3D scene scripts

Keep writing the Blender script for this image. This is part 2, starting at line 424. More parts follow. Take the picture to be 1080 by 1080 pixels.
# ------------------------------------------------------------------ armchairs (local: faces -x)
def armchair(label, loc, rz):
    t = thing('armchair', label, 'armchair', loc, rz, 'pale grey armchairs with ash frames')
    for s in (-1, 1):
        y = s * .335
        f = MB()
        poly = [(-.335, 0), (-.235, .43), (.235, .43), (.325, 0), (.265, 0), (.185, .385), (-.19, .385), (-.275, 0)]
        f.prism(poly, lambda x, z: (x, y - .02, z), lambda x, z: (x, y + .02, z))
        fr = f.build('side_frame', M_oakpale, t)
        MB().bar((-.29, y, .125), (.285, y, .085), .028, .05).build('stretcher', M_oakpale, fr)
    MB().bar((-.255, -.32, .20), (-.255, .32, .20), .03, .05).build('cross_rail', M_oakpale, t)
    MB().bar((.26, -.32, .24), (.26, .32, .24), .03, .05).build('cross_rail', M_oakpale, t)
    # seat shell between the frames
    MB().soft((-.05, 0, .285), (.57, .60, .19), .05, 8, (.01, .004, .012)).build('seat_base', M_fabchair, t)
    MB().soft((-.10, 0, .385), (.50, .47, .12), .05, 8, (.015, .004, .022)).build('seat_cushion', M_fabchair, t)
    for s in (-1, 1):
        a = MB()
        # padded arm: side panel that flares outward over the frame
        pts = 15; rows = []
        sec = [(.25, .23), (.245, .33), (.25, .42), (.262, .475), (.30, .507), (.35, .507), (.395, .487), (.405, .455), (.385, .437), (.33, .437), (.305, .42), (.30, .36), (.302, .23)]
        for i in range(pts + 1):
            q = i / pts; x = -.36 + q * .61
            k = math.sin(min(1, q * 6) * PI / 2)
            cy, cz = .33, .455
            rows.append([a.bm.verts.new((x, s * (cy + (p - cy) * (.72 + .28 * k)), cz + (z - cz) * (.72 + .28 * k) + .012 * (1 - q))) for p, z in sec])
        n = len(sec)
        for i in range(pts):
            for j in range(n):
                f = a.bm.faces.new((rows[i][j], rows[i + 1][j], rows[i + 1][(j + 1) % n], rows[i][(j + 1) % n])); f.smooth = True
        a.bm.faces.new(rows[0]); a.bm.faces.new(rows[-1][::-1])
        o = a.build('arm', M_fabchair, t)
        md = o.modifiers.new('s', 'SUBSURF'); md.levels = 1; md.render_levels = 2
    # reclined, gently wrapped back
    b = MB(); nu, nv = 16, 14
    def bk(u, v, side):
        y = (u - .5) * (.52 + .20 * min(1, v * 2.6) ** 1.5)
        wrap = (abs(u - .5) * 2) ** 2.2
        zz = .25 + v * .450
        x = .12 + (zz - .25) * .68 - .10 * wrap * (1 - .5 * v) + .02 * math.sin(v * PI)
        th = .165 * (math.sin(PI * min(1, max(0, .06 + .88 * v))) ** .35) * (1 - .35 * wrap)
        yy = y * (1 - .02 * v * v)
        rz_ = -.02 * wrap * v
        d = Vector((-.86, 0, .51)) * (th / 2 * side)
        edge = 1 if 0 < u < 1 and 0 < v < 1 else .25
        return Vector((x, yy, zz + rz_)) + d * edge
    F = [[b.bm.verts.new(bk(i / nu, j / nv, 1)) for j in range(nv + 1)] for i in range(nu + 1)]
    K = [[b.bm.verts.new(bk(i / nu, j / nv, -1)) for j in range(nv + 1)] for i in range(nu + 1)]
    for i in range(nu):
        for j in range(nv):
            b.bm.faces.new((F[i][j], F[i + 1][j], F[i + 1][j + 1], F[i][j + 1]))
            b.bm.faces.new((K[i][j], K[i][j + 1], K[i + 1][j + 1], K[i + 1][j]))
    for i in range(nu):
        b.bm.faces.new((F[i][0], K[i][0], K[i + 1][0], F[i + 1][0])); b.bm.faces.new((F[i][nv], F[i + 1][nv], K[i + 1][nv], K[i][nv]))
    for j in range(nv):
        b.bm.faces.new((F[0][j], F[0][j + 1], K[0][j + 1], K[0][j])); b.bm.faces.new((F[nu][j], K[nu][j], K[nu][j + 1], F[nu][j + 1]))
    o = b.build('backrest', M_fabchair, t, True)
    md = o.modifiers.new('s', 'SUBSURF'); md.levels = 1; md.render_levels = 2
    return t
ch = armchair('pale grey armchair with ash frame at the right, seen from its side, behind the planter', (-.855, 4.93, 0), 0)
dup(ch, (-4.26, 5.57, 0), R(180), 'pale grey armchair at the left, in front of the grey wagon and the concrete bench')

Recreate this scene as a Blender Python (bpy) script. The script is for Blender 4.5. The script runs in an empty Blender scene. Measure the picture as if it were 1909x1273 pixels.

§ **WORK TO DO**
Word for word, write out the data.

§ **TASK SOLUTION**
Keep writing the Blender script for this image. This is part 2, starting at line 424. More parts follow. Take the picture to be 1080 by 1080 pixels.
# ------------------------------------------------------------------ armchairs (local: faces -x)
def armchair(label, loc, rz):
    t = thing('armchair', label, 'armchair', loc, rz, 'pale grey armchairs with ash frames')
    for s in (-1, 1):
        y = s * .335
        f = MB()
        poly = [(-.335, 0), (-.235, .43), (.235, .43), (.325, 0), (.265, 0), (.185, .385), (-.19, .385), (-.275, 0)]
        f.prism(poly, lambda x, z: (x, y - .02, z), lambda x, z: (x, y + .02, z))
        fr = f.build('side_frame', M_oakpale, t)
        MB().bar((-.29, y, .125), (.285, y, .085), .028, .05).build('stretcher', M_oakpale, fr)
    MB().bar((-.255, -.32, .20), (-.255, .32, .20), .03, .05).build('cross_rail', M_oakpale, t)
    MB().bar((.26, -.32, .24), (.26, .32, .24), .03, .05).build('cross_rail', M_oakpale, t)
    # seat shell between the frames
    MB().soft((-.05, 0, .285), (.57, .60, .19), .05, 8, (.01, .004, .012)).build('seat_base', M_fabchair, t)
    MB().soft((-.10, 0, .385), (.50, .47, .12), .05, 8, (.015, .004, .022)).build('seat_cushion', M_fabchair, t)
    for s in (-1, 1):
        a = MB()
        # padded arm: side panel that flares outward over the frame
        pts = 15; rows = []
        sec = [(.25, .23), (.245, .33), (.25, .42), (.262, .475), (.30, .507), (.35, .507), (.395, .487), (.405, .455), (.385, .437), (.33, .437), (.305, .42), (.30, .36), (.302, .23)]
        for i in range(pts + 1):
            q = i / pts; x = -.36 + q * .61
            k = math.sin(min(1, q * 6) * PI / 2)
            cy, cz = .33, .455
            rows.append([a.bm.verts.new((x, s * (cy + (p - cy) * (.72 + .28 * k)), cz + (z - cz) * (.72 + .28 * k) + .012 * (1 - q))) for p, z in sec])
        n = len(sec)
        for i in range(pts):
            for j in range(n):
                f = a.bm.faces.new((rows[i][j], rows[i + 1][j], rows[i + 1][(j + 1) % n], rows[i][(j + 1) % n])); f.smooth = True
        a.bm.faces.new(rows[0]); a.bm.faces.new(rows[-1][::-1])
        o = a.build('arm', M_fabchair, t)
        md = o.modifiers.new('s', 'SUBSURF'); md.levels = 1; md.render_levels = 2
    # reclined, gently wrapped back
    b = MB(); nu, nv = 16, 14
    def bk(u, v, side):
        y = (u - .5) * (.52 + .20 * min(1, v * 2.6) ** 1.5)
        wrap = (abs(u - .5) * 2) ** 2.2
        zz = .25 + v * .450
        x = .12 + (zz - .25) * .68 - .10 * wrap * (1 - .5 * v) + .02 * math.sin(v * PI)
        th = .165 * (math.sin(PI * min(1, max(0, .06 + .88 * v))) ** .35) * (1 - .35 * wrap)
        yy = y * (1 - .02 * v * v)
        rz_ = -.02 * wrap * v
        d = Vector((-.86, 0, .51)) * (th / 2 * side)
        edge = 1 if 0 < u < 1 and 0 < v < 1 else .25
        return Vector((x, yy, zz + rz_)) + d * edge
    F = [[b.bm.verts.new(bk(i / nu, j / nv, 1)) for j in range(nv + 1)] for i in range(nu + 1)]
    K = [[b.bm.verts.new(bk(i / nu, j / nv, -1)) for j in range(nv + 1)] for i in range(nu + 1)]
    for i in range(nu):
        for j in range(nv):
            b.bm.faces.new((F[i][j], F[i + 1][j], F[i + 1][j + 1], F[i][j + 1]))
            b.bm.faces.new((K[i][j], K[i][j + 1], K[i + 1][j + 1], K[i + 1][j]))
    for i in range(nu):
        b.bm.faces.new((F[i][0], K[i][0], K[i + 1][0], F[i + 1][0])); b.bm.faces.new((F[i][nv], F[i + 1][nv], K[i + 1][nv], K[i][nv]))
    for j in range(nv):
        b.bm.faces.new((F[0][j], F[0][j + 1], K[0][j + 1], K[0][j])); b.bm.faces.new((F[nu][j], K[nu][j], K[nu][j + 1], F[nu][j + 1]))
    o = b.build('backrest', M_fabchair, t, True)
    md = o.modifiers.new('s', 'SUBSURF'); md.levels = 1; md.render_levels = 2
    return t
ch = armchair('pale grey armchair with ash frame at the right, seen from its side, behind the planter', (-.855, 4.93, 0), 0)
dup(ch, (-4.26, 5.57, 0), R(180), 'pale grey armchair at the left, in front of the grey wagon and the concrete bench')

Recreate this scene as a Blender Python (bpy) script. The script is for Blender 4.5. The script runs in an empty Blender scene. Measure the picture as if it were 1909x1273 pixels.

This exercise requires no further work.